Esto tiene sentido: el juego libre suele aparecer en las primeras etapas del desarrollo y no sigue reglas externas; las normas, si las hay, se inventan y cambian sobre la marcha. Aquí prima la imaginación, la creatividad y el disfrute sin una meta concreta.

En cambio, los juegos estructurados, más propios de etapas posteriores, tienen reglas fijas, objetivos definidos y suelen implicar competencia. Son más familiares para nosotros como adultos, por eso nos resultan más cómodos y atractivos.
Pero lo cierto es que el juego libre ofrece algo único: una oportunidad de disfrute puro y de exploración interna. Y cuando los padres nos sumamos con entusiasmo, aunque sea en algo aparentemente “sin sentido”, podemos descubrir cuánto significado encierra para el niño.

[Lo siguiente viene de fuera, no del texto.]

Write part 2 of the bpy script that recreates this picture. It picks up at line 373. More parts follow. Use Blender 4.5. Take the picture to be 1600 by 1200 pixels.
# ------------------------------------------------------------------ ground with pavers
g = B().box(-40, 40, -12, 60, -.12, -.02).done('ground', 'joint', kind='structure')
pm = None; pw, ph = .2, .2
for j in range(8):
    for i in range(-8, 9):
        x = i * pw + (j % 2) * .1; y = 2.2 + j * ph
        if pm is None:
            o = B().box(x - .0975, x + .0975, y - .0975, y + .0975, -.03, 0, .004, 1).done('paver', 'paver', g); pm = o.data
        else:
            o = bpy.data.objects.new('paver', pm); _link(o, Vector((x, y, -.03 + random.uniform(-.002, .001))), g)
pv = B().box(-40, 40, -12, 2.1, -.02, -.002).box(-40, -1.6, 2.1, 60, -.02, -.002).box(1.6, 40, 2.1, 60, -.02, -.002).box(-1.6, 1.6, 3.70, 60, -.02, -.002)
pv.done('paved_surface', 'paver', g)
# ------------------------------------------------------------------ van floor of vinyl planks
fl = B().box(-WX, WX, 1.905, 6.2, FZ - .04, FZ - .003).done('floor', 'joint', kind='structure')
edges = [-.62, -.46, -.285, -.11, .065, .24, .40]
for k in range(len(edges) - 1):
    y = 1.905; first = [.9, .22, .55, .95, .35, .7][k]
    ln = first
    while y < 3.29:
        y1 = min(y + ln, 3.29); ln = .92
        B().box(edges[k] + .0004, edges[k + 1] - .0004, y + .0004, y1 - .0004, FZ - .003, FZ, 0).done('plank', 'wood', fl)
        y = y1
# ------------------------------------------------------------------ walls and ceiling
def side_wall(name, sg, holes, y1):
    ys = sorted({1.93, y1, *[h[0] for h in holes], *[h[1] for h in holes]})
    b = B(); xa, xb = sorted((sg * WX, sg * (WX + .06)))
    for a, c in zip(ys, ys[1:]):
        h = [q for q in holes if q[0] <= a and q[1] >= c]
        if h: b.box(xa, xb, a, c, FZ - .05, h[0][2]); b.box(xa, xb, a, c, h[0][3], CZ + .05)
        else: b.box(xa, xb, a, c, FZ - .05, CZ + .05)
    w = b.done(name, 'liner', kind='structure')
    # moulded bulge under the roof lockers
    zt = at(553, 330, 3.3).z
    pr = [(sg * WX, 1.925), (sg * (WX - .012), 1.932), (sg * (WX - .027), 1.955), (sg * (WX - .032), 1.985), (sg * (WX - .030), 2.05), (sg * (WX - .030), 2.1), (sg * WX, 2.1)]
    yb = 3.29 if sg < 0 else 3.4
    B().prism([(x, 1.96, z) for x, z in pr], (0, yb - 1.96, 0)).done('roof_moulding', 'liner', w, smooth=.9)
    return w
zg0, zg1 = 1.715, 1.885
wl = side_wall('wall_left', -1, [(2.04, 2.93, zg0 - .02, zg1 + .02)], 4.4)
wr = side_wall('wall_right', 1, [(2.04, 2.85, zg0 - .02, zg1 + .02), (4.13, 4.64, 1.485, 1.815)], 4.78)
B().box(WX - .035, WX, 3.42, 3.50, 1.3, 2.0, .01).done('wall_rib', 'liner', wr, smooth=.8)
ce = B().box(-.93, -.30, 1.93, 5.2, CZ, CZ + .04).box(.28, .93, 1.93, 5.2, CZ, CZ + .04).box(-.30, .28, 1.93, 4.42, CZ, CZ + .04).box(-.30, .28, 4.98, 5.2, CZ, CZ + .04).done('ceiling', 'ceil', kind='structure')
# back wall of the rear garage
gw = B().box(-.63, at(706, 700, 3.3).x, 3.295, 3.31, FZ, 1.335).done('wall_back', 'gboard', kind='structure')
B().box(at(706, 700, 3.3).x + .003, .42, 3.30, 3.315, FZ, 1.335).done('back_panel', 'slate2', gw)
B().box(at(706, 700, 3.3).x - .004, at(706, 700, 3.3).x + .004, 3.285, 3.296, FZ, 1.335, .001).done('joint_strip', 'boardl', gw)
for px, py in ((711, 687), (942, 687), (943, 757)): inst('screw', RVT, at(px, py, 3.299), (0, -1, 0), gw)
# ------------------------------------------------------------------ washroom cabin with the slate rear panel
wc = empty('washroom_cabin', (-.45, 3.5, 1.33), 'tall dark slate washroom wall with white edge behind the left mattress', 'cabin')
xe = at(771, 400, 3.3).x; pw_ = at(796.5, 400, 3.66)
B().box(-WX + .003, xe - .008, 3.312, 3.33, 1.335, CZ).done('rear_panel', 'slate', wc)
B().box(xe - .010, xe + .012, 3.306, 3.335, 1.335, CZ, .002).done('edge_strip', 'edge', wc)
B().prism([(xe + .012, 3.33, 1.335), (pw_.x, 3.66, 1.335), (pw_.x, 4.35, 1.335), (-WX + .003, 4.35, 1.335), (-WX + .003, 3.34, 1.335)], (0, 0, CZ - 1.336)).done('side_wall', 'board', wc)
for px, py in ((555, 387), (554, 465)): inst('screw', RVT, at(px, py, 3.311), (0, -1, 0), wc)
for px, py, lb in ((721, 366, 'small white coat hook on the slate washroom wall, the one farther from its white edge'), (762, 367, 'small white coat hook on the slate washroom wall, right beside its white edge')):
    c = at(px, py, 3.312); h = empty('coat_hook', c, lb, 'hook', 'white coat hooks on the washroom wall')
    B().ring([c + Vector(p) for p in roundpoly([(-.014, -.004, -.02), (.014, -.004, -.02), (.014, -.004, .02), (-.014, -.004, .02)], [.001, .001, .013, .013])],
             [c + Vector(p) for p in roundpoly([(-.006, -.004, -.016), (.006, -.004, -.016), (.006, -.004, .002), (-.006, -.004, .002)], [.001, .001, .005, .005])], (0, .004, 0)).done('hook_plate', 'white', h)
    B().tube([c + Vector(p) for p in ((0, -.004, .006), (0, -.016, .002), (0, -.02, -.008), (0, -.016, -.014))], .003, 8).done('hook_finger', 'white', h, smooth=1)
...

Un ejemplo: un pequeño con miedo a la oscuridad jugaba una y otra vez a un juego en el que “comprobaba” que sus padres lo protegían de peligros invisibles. Gracias a esa repetición y a la seguridad emocional que le transmitían, pudo dejar de vigilar de noche y volver a dormir tranquilo.

Por eso, cuando un niño nos pide jugar, en realidad está buscando algo más que entretenimiento: quiere sentir que lo que hace importa para nosotros.

Y no siempre es necesario participar físicamente; a veces basta con mostrar interés, sonreír, observar y aprobar. Esa validación refuerza su confianza y el valor que le da a su propio juego.

La clave es recordar que todo lo que hace un niño —por raro o “tonto” que parezca— responde a una lógica interna valiosa. Si partimos de ahí y tratamos de comprenderlo, nuestras relaciones con ellos se fortalecerán y su desarrollo emocional también.